**Exercise brief:** Scan the data for "Blender" and copy the lines it appears in.

┌──

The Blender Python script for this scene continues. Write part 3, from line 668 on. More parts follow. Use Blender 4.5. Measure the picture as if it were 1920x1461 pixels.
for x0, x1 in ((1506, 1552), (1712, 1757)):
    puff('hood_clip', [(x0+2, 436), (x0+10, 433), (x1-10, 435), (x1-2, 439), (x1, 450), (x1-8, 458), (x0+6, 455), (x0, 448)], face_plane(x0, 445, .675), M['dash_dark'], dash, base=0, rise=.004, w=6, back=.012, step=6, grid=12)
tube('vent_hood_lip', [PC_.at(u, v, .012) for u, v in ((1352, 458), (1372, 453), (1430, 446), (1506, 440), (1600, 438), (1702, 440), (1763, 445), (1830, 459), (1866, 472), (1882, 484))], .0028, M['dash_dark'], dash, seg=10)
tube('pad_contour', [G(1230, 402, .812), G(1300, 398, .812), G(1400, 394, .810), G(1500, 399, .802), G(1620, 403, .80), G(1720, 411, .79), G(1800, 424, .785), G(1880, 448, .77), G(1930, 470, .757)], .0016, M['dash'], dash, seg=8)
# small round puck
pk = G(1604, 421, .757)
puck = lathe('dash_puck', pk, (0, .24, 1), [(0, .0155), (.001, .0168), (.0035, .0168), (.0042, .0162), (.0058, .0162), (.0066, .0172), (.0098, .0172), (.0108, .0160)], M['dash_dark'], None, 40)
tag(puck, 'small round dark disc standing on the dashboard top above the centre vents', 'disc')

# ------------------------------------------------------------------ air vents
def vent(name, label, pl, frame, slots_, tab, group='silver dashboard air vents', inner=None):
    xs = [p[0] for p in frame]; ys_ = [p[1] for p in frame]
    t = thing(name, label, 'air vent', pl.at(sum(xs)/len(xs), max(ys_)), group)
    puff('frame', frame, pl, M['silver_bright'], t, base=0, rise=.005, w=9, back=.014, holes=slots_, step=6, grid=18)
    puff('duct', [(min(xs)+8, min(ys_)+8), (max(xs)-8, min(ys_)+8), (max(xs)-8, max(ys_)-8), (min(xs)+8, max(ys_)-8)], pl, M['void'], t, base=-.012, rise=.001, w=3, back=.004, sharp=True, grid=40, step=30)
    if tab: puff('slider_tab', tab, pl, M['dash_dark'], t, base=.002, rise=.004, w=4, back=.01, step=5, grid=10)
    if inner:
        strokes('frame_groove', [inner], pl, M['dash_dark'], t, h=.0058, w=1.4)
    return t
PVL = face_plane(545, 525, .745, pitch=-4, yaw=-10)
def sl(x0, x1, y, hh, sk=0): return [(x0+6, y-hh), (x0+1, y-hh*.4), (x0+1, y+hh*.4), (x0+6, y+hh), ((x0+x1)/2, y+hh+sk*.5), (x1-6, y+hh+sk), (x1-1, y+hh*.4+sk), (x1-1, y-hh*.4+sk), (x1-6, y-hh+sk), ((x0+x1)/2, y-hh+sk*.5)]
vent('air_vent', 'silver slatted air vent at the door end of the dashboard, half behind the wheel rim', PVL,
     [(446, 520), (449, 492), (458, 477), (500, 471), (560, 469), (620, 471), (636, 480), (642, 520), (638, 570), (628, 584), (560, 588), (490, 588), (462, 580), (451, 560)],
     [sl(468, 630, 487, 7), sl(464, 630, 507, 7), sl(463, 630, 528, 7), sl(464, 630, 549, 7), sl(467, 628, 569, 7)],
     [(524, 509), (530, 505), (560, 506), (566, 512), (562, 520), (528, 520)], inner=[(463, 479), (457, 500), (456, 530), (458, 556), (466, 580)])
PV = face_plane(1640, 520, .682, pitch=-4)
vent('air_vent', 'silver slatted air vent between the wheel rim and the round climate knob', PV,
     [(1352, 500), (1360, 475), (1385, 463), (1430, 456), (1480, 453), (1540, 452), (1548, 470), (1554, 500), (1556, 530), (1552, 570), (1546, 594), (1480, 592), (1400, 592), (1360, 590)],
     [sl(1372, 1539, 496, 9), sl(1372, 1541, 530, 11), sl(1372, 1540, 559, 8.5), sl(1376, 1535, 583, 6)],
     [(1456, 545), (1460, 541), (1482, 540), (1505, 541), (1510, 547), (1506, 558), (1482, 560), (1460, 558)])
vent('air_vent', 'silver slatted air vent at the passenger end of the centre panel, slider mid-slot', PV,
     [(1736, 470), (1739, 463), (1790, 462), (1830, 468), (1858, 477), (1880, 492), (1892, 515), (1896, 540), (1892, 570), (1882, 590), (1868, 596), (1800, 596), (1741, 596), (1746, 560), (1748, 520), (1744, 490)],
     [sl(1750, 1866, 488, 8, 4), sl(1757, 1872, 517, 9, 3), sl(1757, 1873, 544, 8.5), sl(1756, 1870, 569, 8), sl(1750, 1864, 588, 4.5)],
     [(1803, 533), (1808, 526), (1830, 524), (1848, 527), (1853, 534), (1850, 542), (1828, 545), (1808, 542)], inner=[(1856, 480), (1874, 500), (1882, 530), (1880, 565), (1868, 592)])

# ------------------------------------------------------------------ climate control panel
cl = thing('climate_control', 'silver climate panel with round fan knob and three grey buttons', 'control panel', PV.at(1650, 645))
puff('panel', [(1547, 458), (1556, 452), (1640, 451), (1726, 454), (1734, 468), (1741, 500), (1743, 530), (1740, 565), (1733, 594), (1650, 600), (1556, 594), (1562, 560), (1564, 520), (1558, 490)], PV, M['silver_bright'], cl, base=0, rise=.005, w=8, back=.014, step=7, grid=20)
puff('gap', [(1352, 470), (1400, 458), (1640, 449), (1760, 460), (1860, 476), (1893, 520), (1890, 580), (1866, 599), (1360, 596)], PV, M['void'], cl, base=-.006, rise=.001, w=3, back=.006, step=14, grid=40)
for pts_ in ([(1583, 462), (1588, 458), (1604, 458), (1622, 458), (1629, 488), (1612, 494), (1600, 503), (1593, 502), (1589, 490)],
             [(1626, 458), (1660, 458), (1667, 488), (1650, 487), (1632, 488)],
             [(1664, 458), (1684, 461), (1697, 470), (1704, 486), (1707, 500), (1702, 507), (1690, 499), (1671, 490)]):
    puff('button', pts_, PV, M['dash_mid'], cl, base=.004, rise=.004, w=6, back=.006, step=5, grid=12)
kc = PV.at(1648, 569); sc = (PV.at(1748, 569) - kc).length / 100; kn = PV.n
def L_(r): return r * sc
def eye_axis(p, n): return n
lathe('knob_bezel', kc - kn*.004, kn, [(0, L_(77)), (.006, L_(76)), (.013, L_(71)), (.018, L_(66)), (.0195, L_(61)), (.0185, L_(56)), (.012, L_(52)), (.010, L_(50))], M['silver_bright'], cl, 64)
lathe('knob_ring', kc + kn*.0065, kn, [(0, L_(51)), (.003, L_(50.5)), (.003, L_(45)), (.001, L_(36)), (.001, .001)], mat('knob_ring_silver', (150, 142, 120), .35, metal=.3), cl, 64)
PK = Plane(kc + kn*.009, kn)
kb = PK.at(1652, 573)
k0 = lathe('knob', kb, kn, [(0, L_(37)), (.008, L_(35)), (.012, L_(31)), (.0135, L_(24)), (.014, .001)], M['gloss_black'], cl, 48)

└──
┌──

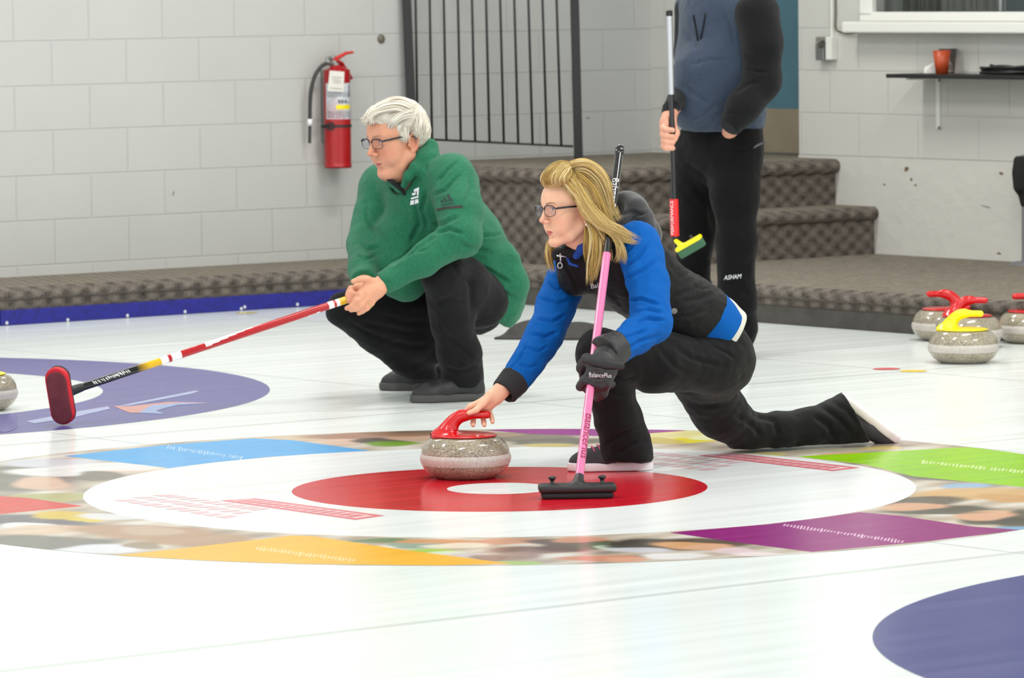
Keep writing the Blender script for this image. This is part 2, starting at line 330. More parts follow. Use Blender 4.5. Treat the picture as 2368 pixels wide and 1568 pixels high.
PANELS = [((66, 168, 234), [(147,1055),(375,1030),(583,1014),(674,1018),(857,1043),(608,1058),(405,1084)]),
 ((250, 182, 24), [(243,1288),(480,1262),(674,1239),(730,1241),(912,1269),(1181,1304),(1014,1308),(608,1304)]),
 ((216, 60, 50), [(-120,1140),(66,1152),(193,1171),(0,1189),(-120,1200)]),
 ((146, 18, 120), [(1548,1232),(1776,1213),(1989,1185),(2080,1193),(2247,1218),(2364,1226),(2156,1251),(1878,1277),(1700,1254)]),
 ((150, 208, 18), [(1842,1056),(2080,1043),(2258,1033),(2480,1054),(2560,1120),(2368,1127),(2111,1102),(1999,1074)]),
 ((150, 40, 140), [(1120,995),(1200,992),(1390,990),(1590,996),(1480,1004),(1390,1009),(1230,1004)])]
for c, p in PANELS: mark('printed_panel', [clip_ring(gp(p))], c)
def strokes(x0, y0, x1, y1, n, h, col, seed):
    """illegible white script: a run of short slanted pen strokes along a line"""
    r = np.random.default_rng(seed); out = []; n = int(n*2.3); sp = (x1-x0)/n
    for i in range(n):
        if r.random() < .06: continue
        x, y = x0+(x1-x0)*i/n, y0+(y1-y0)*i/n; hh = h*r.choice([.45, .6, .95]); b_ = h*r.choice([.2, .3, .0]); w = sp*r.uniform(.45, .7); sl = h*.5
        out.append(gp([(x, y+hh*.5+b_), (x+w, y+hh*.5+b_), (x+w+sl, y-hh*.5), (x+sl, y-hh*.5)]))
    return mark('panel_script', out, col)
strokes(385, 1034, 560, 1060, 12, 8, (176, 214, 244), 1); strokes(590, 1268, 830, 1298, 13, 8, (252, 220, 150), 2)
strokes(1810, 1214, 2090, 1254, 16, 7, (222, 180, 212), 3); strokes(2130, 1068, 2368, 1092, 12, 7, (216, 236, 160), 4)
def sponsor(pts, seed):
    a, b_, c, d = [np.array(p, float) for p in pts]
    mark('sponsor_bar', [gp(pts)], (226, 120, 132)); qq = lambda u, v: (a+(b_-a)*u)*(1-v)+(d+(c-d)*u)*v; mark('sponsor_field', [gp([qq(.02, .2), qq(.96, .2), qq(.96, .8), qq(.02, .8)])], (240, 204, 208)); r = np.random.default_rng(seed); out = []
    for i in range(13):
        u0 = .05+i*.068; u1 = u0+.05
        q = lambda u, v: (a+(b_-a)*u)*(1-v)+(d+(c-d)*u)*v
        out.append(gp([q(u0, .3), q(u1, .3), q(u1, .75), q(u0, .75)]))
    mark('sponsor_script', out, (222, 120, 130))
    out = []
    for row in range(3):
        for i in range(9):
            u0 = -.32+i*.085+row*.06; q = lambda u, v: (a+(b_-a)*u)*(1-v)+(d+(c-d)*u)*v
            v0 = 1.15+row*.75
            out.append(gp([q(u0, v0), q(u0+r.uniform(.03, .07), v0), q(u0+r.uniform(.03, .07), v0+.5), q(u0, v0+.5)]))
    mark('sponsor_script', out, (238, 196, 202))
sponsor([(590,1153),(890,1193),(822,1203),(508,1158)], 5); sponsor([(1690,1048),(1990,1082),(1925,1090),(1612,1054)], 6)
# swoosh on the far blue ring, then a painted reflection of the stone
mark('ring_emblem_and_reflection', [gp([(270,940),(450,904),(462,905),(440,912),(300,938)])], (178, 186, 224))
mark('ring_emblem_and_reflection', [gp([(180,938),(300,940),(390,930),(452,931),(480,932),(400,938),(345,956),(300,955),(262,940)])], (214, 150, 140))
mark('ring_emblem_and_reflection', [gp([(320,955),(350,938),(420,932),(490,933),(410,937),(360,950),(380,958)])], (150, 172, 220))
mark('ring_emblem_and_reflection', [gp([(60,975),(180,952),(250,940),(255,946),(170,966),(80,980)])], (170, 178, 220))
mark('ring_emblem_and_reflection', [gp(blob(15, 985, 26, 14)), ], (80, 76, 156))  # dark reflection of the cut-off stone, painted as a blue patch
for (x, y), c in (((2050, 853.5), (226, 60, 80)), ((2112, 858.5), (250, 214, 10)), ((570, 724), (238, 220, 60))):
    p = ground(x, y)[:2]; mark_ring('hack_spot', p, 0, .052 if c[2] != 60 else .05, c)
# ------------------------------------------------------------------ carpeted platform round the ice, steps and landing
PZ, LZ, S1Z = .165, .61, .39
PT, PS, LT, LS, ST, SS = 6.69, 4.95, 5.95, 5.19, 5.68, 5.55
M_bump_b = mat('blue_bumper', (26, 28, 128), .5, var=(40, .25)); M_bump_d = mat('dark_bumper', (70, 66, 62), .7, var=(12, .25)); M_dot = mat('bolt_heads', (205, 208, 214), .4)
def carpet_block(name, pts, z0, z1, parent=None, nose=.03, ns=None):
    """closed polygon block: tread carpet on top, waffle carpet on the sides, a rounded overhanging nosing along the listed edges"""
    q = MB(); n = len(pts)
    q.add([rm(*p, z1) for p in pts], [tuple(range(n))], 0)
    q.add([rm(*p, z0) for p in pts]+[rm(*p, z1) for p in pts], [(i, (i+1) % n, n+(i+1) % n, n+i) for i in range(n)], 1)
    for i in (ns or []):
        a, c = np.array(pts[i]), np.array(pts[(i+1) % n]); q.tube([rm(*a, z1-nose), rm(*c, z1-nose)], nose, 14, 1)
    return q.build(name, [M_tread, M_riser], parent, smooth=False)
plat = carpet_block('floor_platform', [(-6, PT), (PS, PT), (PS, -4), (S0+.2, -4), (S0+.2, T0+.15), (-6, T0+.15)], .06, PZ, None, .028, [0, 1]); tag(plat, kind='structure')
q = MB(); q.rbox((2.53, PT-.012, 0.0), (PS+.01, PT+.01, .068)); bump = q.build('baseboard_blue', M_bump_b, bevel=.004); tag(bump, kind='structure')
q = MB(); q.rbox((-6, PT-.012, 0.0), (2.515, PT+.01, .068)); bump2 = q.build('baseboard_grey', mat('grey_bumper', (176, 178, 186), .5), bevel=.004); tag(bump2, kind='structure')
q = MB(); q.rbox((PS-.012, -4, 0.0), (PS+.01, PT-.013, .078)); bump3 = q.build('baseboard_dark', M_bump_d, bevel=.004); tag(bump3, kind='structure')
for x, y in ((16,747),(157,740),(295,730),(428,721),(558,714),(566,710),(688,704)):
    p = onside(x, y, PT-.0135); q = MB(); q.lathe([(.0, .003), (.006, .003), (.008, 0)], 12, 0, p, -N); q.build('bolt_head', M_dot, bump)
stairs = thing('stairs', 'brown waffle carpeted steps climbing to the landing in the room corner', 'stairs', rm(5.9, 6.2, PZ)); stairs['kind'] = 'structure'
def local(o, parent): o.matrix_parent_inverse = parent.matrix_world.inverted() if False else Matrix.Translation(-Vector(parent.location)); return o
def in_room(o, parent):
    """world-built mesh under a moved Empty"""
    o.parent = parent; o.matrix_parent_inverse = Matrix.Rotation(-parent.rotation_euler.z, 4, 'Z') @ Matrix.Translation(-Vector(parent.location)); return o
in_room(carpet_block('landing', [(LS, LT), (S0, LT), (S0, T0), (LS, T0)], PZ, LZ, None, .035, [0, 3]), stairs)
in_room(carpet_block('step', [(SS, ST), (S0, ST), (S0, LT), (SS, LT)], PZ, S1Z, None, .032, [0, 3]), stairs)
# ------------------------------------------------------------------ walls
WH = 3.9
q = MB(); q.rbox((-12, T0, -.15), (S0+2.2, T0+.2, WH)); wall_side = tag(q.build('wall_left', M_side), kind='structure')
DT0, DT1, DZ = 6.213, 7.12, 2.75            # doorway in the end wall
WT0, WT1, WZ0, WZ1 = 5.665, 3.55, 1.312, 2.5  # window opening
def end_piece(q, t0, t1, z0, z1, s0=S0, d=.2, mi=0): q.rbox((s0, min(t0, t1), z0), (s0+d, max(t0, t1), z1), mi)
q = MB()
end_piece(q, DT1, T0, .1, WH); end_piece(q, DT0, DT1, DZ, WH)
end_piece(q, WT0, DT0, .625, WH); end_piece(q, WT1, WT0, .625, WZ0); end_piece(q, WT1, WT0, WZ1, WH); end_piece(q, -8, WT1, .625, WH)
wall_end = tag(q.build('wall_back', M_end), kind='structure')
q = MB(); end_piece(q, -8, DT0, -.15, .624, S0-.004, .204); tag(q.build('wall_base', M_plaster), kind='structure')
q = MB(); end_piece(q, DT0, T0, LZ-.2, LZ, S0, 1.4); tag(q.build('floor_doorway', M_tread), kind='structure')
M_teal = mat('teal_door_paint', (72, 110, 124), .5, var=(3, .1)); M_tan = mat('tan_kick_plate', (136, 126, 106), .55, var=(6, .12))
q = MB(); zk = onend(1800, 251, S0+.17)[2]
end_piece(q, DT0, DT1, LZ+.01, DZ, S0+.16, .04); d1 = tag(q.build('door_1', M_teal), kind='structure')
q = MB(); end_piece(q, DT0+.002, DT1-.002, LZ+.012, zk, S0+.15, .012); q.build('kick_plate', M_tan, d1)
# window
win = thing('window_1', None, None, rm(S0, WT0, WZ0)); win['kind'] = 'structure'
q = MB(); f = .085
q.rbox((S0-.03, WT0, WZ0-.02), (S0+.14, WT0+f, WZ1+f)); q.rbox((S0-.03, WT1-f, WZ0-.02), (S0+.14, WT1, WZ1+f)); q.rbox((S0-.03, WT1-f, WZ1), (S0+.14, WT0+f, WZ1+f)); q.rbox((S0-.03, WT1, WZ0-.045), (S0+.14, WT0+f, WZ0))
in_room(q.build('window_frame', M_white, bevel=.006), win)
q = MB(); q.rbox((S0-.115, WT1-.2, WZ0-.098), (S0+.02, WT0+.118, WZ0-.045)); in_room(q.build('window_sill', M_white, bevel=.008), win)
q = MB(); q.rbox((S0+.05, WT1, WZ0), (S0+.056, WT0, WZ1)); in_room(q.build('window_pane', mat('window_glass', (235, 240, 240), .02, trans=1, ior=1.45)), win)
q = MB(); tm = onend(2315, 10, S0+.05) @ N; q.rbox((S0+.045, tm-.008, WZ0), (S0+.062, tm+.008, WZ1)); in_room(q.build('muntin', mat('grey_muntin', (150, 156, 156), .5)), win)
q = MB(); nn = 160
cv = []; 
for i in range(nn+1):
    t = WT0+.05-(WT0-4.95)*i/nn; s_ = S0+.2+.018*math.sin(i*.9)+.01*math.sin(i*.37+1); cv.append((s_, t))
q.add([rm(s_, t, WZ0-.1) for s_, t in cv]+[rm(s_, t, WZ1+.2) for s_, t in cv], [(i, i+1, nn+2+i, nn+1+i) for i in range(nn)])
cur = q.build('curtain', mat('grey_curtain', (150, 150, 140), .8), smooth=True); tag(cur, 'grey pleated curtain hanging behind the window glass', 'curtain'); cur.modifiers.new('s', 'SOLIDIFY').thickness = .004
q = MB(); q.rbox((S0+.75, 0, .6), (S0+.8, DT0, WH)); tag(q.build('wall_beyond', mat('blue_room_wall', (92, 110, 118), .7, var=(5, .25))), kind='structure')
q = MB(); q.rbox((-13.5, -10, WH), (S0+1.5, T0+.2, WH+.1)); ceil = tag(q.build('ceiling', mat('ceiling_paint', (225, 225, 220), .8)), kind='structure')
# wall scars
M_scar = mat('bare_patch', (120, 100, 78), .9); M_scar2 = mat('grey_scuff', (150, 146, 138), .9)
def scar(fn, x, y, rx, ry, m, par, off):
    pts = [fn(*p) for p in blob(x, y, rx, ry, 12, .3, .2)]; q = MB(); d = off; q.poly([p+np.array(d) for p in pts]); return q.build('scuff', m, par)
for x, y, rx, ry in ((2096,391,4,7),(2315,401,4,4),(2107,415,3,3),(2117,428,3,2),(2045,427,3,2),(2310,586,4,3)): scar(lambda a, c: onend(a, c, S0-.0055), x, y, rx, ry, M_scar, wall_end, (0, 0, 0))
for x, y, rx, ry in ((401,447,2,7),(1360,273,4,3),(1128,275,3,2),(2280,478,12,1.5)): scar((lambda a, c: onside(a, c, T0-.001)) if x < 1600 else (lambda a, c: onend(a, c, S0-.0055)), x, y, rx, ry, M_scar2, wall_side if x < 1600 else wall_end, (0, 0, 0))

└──
┌──

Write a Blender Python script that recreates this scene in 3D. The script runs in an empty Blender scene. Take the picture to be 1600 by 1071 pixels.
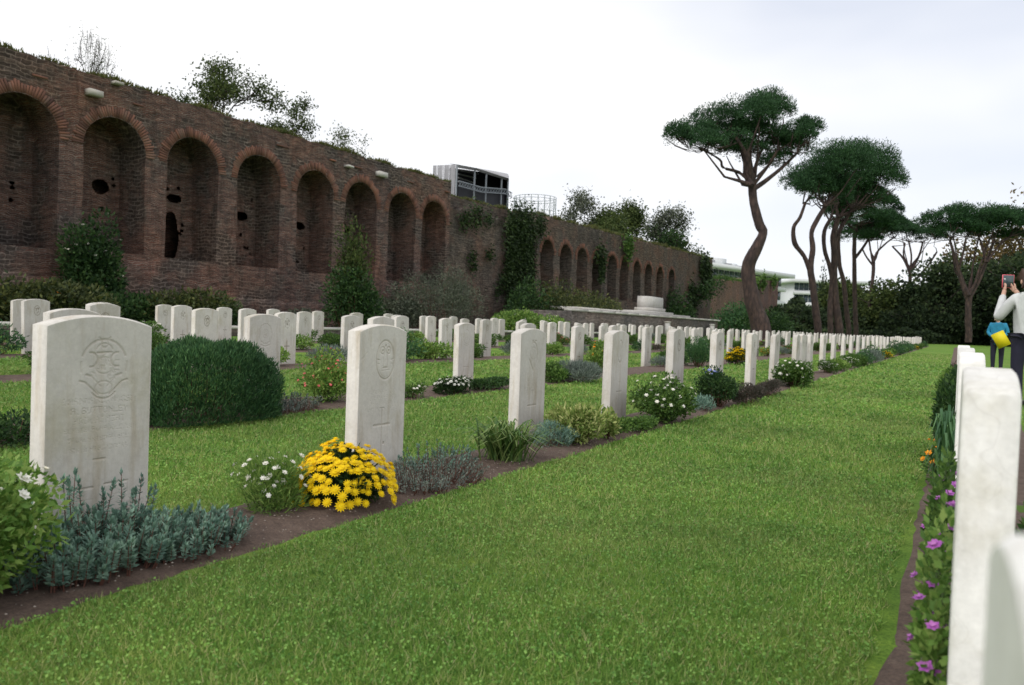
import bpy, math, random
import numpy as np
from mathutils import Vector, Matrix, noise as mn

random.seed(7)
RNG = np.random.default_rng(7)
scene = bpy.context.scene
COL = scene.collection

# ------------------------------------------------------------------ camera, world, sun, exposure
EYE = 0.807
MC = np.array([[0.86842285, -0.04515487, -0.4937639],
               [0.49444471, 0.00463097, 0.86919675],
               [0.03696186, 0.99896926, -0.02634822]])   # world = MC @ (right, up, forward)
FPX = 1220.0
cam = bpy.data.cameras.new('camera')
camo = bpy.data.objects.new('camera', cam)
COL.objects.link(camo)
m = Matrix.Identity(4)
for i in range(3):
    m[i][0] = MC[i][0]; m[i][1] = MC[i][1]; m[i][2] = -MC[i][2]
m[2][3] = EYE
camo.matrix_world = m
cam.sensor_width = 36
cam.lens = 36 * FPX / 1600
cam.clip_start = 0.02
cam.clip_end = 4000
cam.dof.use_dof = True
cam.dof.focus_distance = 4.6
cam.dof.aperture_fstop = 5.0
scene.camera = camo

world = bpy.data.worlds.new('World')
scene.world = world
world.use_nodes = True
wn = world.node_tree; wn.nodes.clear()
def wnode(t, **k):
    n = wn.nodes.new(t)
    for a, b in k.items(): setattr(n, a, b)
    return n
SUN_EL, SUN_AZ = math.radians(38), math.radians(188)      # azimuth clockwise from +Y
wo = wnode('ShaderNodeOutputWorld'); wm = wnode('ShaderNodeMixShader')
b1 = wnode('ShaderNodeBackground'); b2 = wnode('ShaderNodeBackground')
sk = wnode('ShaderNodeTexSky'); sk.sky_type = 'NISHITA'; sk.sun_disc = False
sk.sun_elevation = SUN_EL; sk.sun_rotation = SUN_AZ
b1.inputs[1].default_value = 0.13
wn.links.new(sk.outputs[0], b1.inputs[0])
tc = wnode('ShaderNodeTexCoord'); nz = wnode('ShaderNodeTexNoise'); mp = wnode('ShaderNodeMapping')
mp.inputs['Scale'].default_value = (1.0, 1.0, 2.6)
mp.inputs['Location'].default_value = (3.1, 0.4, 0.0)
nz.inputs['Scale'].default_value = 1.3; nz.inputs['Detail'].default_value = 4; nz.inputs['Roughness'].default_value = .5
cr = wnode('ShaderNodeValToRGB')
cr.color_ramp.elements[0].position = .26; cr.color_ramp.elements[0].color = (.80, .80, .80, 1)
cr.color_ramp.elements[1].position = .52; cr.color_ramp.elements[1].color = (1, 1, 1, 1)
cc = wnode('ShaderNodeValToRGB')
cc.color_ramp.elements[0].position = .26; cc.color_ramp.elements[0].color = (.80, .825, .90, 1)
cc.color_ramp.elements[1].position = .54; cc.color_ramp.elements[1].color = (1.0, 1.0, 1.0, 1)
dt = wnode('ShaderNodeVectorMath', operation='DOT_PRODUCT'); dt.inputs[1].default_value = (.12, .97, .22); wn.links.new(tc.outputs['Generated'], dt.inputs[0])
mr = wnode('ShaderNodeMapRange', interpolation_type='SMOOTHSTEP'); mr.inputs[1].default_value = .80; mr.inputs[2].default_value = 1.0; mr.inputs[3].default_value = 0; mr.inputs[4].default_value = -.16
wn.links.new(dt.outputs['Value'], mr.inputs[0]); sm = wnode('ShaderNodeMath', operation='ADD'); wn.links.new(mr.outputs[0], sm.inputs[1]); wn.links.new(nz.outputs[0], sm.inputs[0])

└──

**Correct response:**
The Blender Python script for this scene continues. Write part 3, from line 668 on. More parts follow. Use Blender 4.5. Measure the picture as if it were 1920x1461 pixels.
Keep writing the Blender script for this image. This is part 2, starting at line 330. More parts follow. Use Blender 4.5. Treat the picture as 2368 pixels wide and 1568 pixels high.
Write a Blender Python script that recreates this scene in 3D. The script runs in an empty Blender scene. Take the picture to be 1600 by 1071 pixels.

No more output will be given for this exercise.